Following the decision, lawyers with the Office of the Attorney General conceded that the Rhodius case would govern the resolution of the appeal but for Washington’s release on parole, asserting that §1172.75 only applies to defendants who are currently incarcerated at the time of resentencing.
Plain Language
Looking to the plain language of the section, Weingart wrote:
“Because ‘parole is a mandatory component of any prison sentence’…, Washington suggests that anyone in the constructive custody of the CDCR, such as a parolee, is ‘currently serving a term’ as that phrase is used in section 1172.75 and should be identified by the CDCR as eligible for resentencing. We disagree.”
He continued:
“That a defendant must be incarcerated at the time the CDCR was tasked with identifying inmates for possible resentencing does not mean, however, that the defendant remains eligible for resentencing only by staying in prison….The statute does not task the court with verifying the defendant remains incarcerated, or condition the court’s obligation to resentence on continued incarceration.”
Acknowledging that “there is necessarily a lag between the time the CDCR provides the court with information about a defendant potentially eligible for resentencing, and the time when the court can determine whether in fact the defendant is entitled to resentencing and in fact resentence him,” the justice remarked:
“[I]t appears the Legislature intended the court-related criterion for resentencing eligibility—whether ‘the current judgment’ includes an invalid section 667.5(b) enhancement—to operate independently from earlier conditions applicable at the CDCR identification stage. If the Legislature had intended to preclude resentencing for individuals who had been released on parole after being referred to the court by the CDCR, we expect it would have stated so in clear, express terms.”
Uncodified Preamble
Addressing an uncodified legislative preamble that provides that “it is the intent of the Legislature to…apply” the section “to all persons currently serving a term of incarceration in jail or prison for these repealed sentence enhancements,” he said:
“[T]he plain language of section 1172.75 contains no continued incarceration up until resentencing requirement, and we decline to read one into the statute based on an ambiguous general statement of intent. We say ambiguous because one can read the statement of intent as indicating only that the Legislature sought to retroactively apply the changes to section 667.5(b) to all individuals ‘currently serving a term’ at the initiation of the resentencing process….Even if one assumes…that the statement of intent refers to custodial status at the time of court review, its descriptive focus…does not necessarily mean the Legislature intended to deny resentencing…where an individual was released on parole after being referred by the CDCR….”

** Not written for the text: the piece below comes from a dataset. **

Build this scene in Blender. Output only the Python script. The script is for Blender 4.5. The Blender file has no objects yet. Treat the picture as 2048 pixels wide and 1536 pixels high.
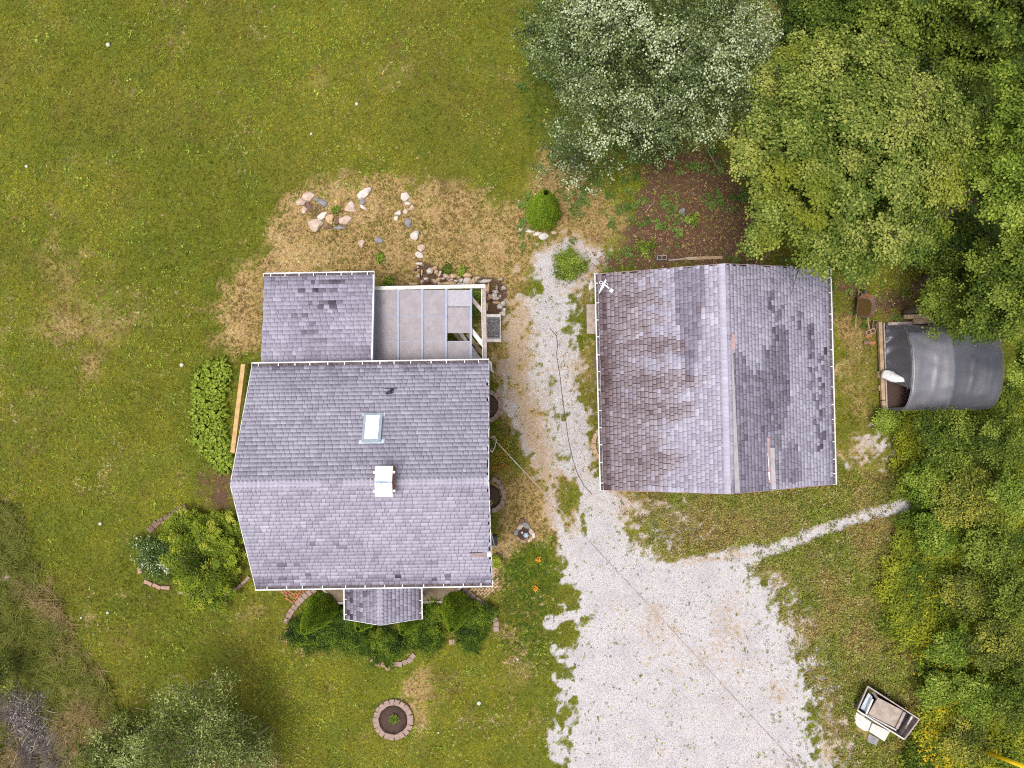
import bpy, math, random
import numpy as np
from mathutils import Vector, Matrix

# ------------------------------------------------------------------ camera, sky, sun, exposure
SC = bpy.context.scene
COL = SC.collection
CAM_H = 28.0           # flying height of the drone, metres
FPX = 1420.0           # focal length in pixels of the 2048 px wide photograph

cam_d = bpy.data.cameras.new('camera')
cam = bpy.data.objects.new('camera', cam_d)
COL.objects.link(cam)
cam.location = (0, 0, CAM_H)
cam.rotation_euler = (0, 0, 0)
cam_d.sensor_width = 36.0
cam_d.lens = 36.0 * FPX / 2048.0
cam_d.clip_end = 3000
SC.camera = cam

SUN_EL = math.radians(77)
SUN_AZ = math.radians(236)      # compass bearing the light comes from
world = bpy.data.worlds.new('World')
SC.world = world
world.use_nodes = True
wn = world.node_tree
for n in list(wn.nodes):
    wn.nodes.remove(n)
sky = wn.nodes.new('ShaderNodeTexSky')
sky.sky_type = 'NISHITA'
sky.sun_disc = False
sky.sun_elevation = SUN_EL
sky.sun_rotation = SUN_AZ
sky.air_density = 1.0
sky.dust_density = 4.0
sky.ozone_density = 1.0
bg = wn.nodes.new('ShaderNodeBackground')
bg.inputs['Strength'].default_value = 0.15
wo = wn.nodes.new('ShaderNodeOutputWorld')
hs = wn.nodes.new('ShaderNodeHueSaturation')      # thin white overcast
hs.inputs['Saturation'].default_value = 0.32
wn.links.new(sky.outputs[0], hs.inputs['Color'])
wn.links.new(hs.outputs[0], bg.inputs[0])
wn.links.new(bg.outputs[0], wo.inputs[0])

sun_d = bpy.data.lights.new('sun', 'SUN')
sun_d.energy = 1.5
sun_d.angle = math.radians(18)
sun_d.color = (1.0, 0.95, 0.88)
sun = bpy.data.objects.new('sun', sun_d)
COL.objects.link(sun)
sun_dir = Vector((math.sin(SUN_AZ) * math.cos(SUN_EL), math.cos(SUN_AZ) * math.cos(SUN_EL), math.sin(SUN_EL)))
sun.rotation_euler = sun_dir.to_track_quat('Z', 'Y').to_euler()
sun.location = sun_dir * 60

SC.view_settings.view_transform = 'Standard'
SC.view_settings.look = 'None'
SC.view_settings.gamma = 1.0
SC.view_settings.use_curve_mapping = False
SC.view_settings.exposure = 0.75
SC.cycles.use_denoising = False
SC.cycles.pixel_filter_type = 'BLACKMAN_HARRIS'
SC.cycles.filter_width = 1.1
SC.cycles.max_bounces = 5
SC.cycles.diffuse_bounces = 3
SC.cycles.transparent_max_bounces = 6

# ------------------------------------------------------------------ helpers
rng = np.random.default_rng(7)
R_ = random.Random(11)


def P(px, py, z=0.0):
    """where a point measured in the photograph stands, for a known height z"""
    return Vector(((px - 1024) * (CAM_H - z) / FPX, (768 - py) * (CAM_H - z) / FPX, z))


def tag(o, label=None, cat=None, group=None, kind=None):
    if label: o['label'] = label
    if cat: o['category'] = cat
    if group: o['group'] = group
    if kind: o['kind'] = kind
    return o


def empty(name, loc, label=None, cat=None, group=None, kind=None):
    o = bpy.data.objects.new(name, None)
    o.location = loc
    o.empty_display_size = 0.2
    COL.objects.link(o)
    return tag(o, label, cat, group, kind)


_lat = {}


def vnoise(x, y, s, seed=0):
    """value noise, feature size s metres, 0..1"""
    if seed not in _lat:
        _lat[seed] = np.random.default_rng(1000 + seed).random((256, 256))
    L = _lat[seed]
    u = np.asarray(x) / s + 37.3 * (seed + 1); v = np.asarray(y) / s + 91.7 * (seed + 1)
    i = np.floor(u).astype(int); j = np.floor(v).astype(int)
    f = u - i; g = v - j
    f = f * f * (3 - 2 * f); g = g * g * (3 - 2 * g)
    a = L[i % 256, j % 256]; b = L[(i + 1) % 256, j % 256]
    c = L[i % 256, (j + 1) % 256]; d = L[(i + 1) % 256, (j + 1) % 256]
    return (a * (1 - f) + b * f) * (1 - g) + (c * (1 - f) + d * f) * g


def fbm(x, y, s, seed=0, octs=4):
    t = 0; w = 1; tot = 0
    for k in range(octs):
        t = t + w * vnoise(x, y, s / 2 ** k, seed * 7 + k); tot += w; w *= 0.55
    return t / tot


def sstep(a, b, x):
    t = np.clip((x - a) / (b - a), 0, 1)
    return t * t * (3 - 2 * t)


def sd_poly(px, py, poly):
    """signed distance, positive inside"""
    n = len(poly)
    d = np.full(np.shape(px), 1e18); inside = np.zeros(np.shape(px), bool)
    for k in range(n):
        ax, ay = poly[k]; bx, by = poly[(k + 1) % n]
        ex, ey = bx - ax, by - ay
        wx, wy = px - ax, py - ay
        t = np.clip((wx * ex + wy * ey) / (ex * ex + ey * ey + 1e-9), 0, 1)
        d = np.minimum(d, (wx - ex * t) ** 2 + (wy - ey * t) ** 2)
        c = ((ay <= py) & (by > py)) | ((by <= py) & (ay > py))
        xi = ax + (py - ay) / (ey if ey else 1e-9) * ex
        inside ^= c & (px < xi)
    d = np.sqrt(d)
    return np.where(inside, d, -d)


def sd_line(px, py, pts, r):
    d = np.full(np.shape(px), 1e18)
    for (ax, ay), (bx, by) in zip(pts[:-1], pts[1:]):
        ex, ey = bx - ax, by - ay
        wx, wy = px - ax, py - ay
        t = np.clip((wx * ex + wy * ey) / (ex * ex + ey * ey + 1e-9), 0, 1)
        d = np.minimum(d, (wx - ex * t) ** 2 + (wy - ey * t) ** 2)
    return r - np.sqrt(d)


def soft(sd, s):
    return np.clip(0.5 + sd / (2 * s), 0, 1)


class MB:
    """collects simple solids in world coordinates, then links them as one mesh object"""
    def __init__(s):
        s.v = []; s.f = []; s.sm = []

    def add(s, verts, faces, smooth=False):
        o = len(s.v)
        s.v += [tuple(v) for v in verts]
        for f in faces:
            s.f.append(tuple(i + o for i in f)); s.sm.append(smooth)
        return s

    def boxm(s, M, sx, sy, sz, taper=1.0):
        vs = []
        for z in (-.5, .5):
            k = 1 if z < 0 else taper
            for x, y in ((-.5, -.5), (.5, -.5), (.5, .5), (-.5, .5)):
                vs.append(M @ Vector((x * sx * k, y * sy * k, z * sz)))
        return s.add(vs, [(3, 2, 1, 0), (4, 5, 6, 7), (0, 1, 5, 4), (1, 2, 6, 5), (2, 3, 7, 6), (3, 0, 4, 7)])

    def box(s, c, sx, sy, sz, rz=0.0, taper=1.0):
        return s.boxm(Matrix.Translation(Vector(c)) @ Matrix.Rotation(rz, 4, 'Z'), sx, sy, sz, taper)

    def beam(s, a, b, w, h):
        a = Vector(a); b = Vector(b); d = b - a
        x = d.normalized()
        up = Vector((0, 0, 1)) if abs(x.z) < 0.95 else Vector((0, 1, 0))
        y = up.cross(x).normalized(); z = x.cross(y)
        M = Matrix((x, y, z)).transposed().to_4x4(); M.translation = (a + b) / 2
        return s.boxm(M, d.length, w, h)

    def tube(s, pts, r, n=8, cap=True):
        pts = [Vector(p) for p in pts]
        rs = r if isinstance(r, (list, tuple)) else [r] * len(pts)
        vs = []; fs = []
        for i, p in enumerate(pts):
            d = (pts[min(i + 1, len(pts) - 1)] - pts[max(i - 1, 0)]).normalized()
            up = Vector((0, 0, 1)) if abs(d.z) < 0.9 else Vector((1, 0, 0))
            y = up.cross(d).normalized(); z = d.cross(y)
            for k in range(n):
                t = 2 * math.pi * k / n
                vs.append(p + (y * math.cos(t) + z * math.sin(t)) * rs[i])
        for i in range(len(pts) - 1):
            for k in range(n):
                a = i * n + k; b = i * n + (k + 1) % n
                fs.append((a, b, b + n, a + n))
        if cap:
            fs.append(tuple(range(n - 1, -1, -1))); fs.append(tuple((len(pts) - 1) * n + k for k in range(n)))
        return s.add(vs, fs, True)

    def prism(s, poly, z0, z1):
        n = len(poly)
        vs = [(x, y, z0) for x, y in poly] + [(x, y, z1) for x, y in poly]
        fs = [tuple(range(n - 1, -1, -1)), tuple(range(n, 2 * n))]
        fs += [(k, (k + 1) % n, n + (k + 1) % n, n + k) for k in range(n)]
        return s.add(vs, fs)

    def lathe(s, c, prof, n=20):
        """prof: (radius, z) from bottom to top"""
        c = Vector(c); vs = []; fs = []
        for r, z in prof:
            for k in range(n):
                t = 2 * math.pi * k / n
                vs.append(c + Vector((r * math.cos(t), r * math.sin(t), z)))
        for i in range(len(prof) - 1):
            for k in range(n):
                a = i * n + k; b = i * n + (k + 1) % n
                fs.append((a, b, b + n, a + n))
        fs.append(tuple(range(n - 1, -1, -1))); fs.append(tuple((len(prof) - 1) * n + k for k in range(n)))
        return s.add(vs, fs, True)

    def mesh(s, name, mat, off=Vector((0, 0, 0))):
        me = bpy.data.meshes.new(name)
        me.from_pydata([(v[0] - off[0], v[1] - off[1], v[2] - off[2]) for v in s.v], [], s.f)
        me.polygons.foreach_set('use_smooth', s.sm)
        if mat: me.materials.append(mat)
        me.update()
        return me

    def build(s, name, mat, parent=None, label=None, cat=None, group=None, kind=None, bevel=0.0):
        if parent is not None:
            off = world_loc(parent)
        else:
            a = np.array(s.v); off = Vector(((a[:, 0].min() + a[:, 0].max()) / 2, (a[:, 1].min() + a[:, 1].max()) / 2, a[:, 2].min()))
        o = bpy.data.objects.new(name, s.mesh(name, mat, off))
        COL.objects.link(o)
        if parent is not None: o.parent = parent
        else: o.location = off
        if bevel:
            m = o.modifiers.new('bevel', 'BEVEL'); m.width = bevel; m.segments = 2; m.limit_method = 'ANGLE'
        return tag(o, label, cat, group, kind)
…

Saying that “resentencing an individual…like Washington…is not an idle act,” he added:
“Where, as here, a resentencing statute is silent as to how custody credits apply to the new sentence, ‘generally applicable sentencing procedures govern the issue.’…Should the resentencing court impose a sentence shorter than the original sentence, Washington may be entitled…to credit for any time served that exceeds the new sentence, which could in turn reduce or terminate his period of parole.”
Weingart declared:
“The order denying resentencing is reversed and the matter is remanded for the superior court to resentence Washington in accordance with section 1172.75.”
The case is People v. Washington, 2026 S.O.S. 112.